- **STATED GOAL**: Quote the data below in full, minus the images.
>>>
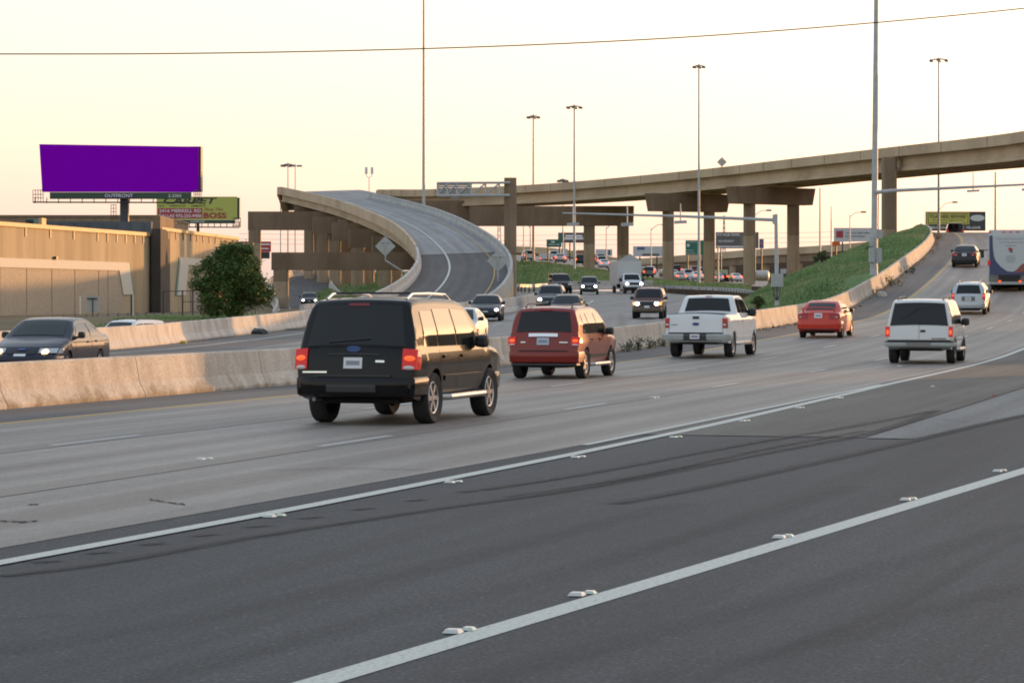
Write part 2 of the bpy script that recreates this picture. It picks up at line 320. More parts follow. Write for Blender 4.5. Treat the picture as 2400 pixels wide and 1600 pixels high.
# cracks and pits in the concrete lanes
M_CRACK = plain('crack_filler', (.03, .028, .027), .9)
def crack(pts, w, jag=.05):
    C = [gp(x, y, .008) for x, y in pts]; C = crom(C, 7); rows = []
    for i, p in enumerate(C):
        k = w*random.uniform(.3, 1.2); p = p+np.array([0, random.uniform(-jag, jag), 0]); rows.append([(p[0], p[1]-k, p[2]), (p[0], p[1]+k, p[2])])
    strip(rows, [[(0, 0), (1, 1)]]*len(rows), 'pavement_crack', M_CRACK, conc)
crack([(0, 1221), (40, 1223), (85, 1222)], .07); crack([(65, 1183), (90, 1182)], .05, .02); crack([(350, 1170), (390, 1177), (435, 1183)], .05)
crack([(1628, 1292), (1675, 1294), (1722, 1297)], .012, .01); crack([(1848, 1240), (1892, 1244)], .012, .01); crack([(1130, 1380), (1165, 1386)], .01, .01); crack([(2210, 985), (2235, 986)], .05); crack([(2248, 989), (2270, 990), (2292, 994)], .06); crack([(2125, 1000), (2140, 999)], .05)
# ------------------------------------------------------------------ oncoming carriageway
def onc_left(Y): return float(np.interp(Y, [-20, 30, 60, 105, 122, 142, 165, 180, 215, 240, 280, 300], [-42, -31, -23.2, -14.9, -13.3, -10.8, -10, -9.5, -4, .4, .2, -3]))
def onc_right(Y): return float(np.interp(Y, [-20, 30, 60, 100, 125, 150, 180, 197, 222, 240, 280, 300], [-30, -15, -6.3, 4.7, 10.6, 12.6, 14.7, 16.3, 18.7, 18.4, 15.6, 13.4]))
rows, uvs = [], []
for Y in np.linspace(-20, 300, 150):
    a, b = onc_left(Y), onc_right(Y); xs = np.linspace(a, b, 11); rows.append([(x, Y, zo(Y)-.03) for x in xs]); uvs.append([(x-a, Y) for x in xs])
onc = strip(rows, uvs, 'oncoming_carriageway', M_ONC_ROAD, kind='structure')
def on_line(pts, w, mat, name='white_edge_line'):
    C = crom([np.array(p) for p in pts], 10); rows, uvs = [], []
    for i, p in enumerate(C):
        d = C[min(i+1, len(C)-1)]-C[max(i-1, 0)]; d /= np.linalg.norm(d[:2]); nr = np.array([d[1], -d[0], 0]); z = zo(p[1])-.018
        rows.append([(p[0]-nr[0]*w/2, p[1]-nr[1]*w/2, z), (p[0]+nr[0]*w/2, p[1]+nr[1]*w/2, z)]); uvs.append([(0, i), (w, i)])
    return strip(rows, uvs, name, mat, onc)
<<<
- **THE OUTPUT**:
Write part 2 of the bpy script that recreates this picture. It picks up at line 320. More parts follow. Write for Blender 4.5. Treat the picture as 2400 pixels wide and 1600 pixels high.
# cracks and pits in the concrete lanes
M_CRACK = plain('crack_filler', (.03, .028, .027), .9)
def crack(pts, w, jag=.05):
    C = [gp(x, y, .008) for x, y in pts]; C = crom(C, 7); rows = []
    for i, p in enumerate(C):
        k = w*random.uniform(.3, 1.2); p = p+np.array([0, random.uniform(-jag, jag), 0]); rows.append([(p[0], p[1]-k, p[2]), (p[0], p[1]+k, p[2])])
    strip(rows, [[(0, 0), (1, 1)]]*len(rows), 'pavement_crack', M_CRACK, conc)
crack([(0, 1221), (40, 1223), (85, 1222)], .07); crack([(65, 1183), (90, 1182)], .05, .02); crack([(350, 1170), (390, 1177), (435, 1183)], .05)
crack([(1628, 1292), (1675, 1294), (1722, 1297)], .012, .01); crack([(1848, 1240), (1892, 1244)], .012, .01); crack([(1130, 1380), (1165, 1386)], .01, .01); crack([(2210, 985), (2235, 986)], .05); crack([(2248, 989), (2270, 990), (2292, 994)], .06); crack([(2125, 1000), (2140, 999)], .05)
# ------------------------------------------------------------------ oncoming carriageway
def onc_left(Y): return float(np.interp(Y, [-20, 30, 60, 105, 122, 142, 165, 180, 215, 240, 280, 300], [-42, -31, -23.2, -14.9, -13.3, -10.8, -10, -9.5, -4, .4, .2, -3]))
def onc_right(Y): return float(np.interp(Y, [-20, 30, 60, 100, 125, 150, 180, 197, 222, 240, 280, 300], [-30, -15, -6.3, 4.7, 10.6, 12.6, 14.7, 16.3, 18.7, 18.4, 15.6, 13.4]))
rows, uvs = [], []
for Y in np.linspace(-20, 300, 150):
    a, b = onc_left(Y), onc_right(Y); xs = np.linspace(a, b, 11); rows.append([(x, Y, zo(Y)-.03) for x in xs]); uvs.append([(x-a, Y) for x in xs])
onc = strip(rows, uvs, 'oncoming_carriageway', M_ONC_ROAD, kind='structure')
def on_line(pts, w, mat, name='white_edge_line'):
    C = crom([np.array(p) for p in pts], 10); rows, uvs = [], []
    for i, p in enumerate(C):
        d = C[min(i+1, len(C)-1)]-C[max(i-1, 0)]; d /= np.linalg.norm(d[:2]); nr = np.array([d[1], -d[0], 0]); z = zo(p[1])-.018
        rows.append([(p[0]-nr[0]*w/2, p[1]-nr[1]*w/2, z), (p[0]+nr[0]*w/2, p[1]+nr[1]*w/2, z)]); uvs.append([(0, i), (w, i)])
    return strip(rows, uvs, name, mat, onc)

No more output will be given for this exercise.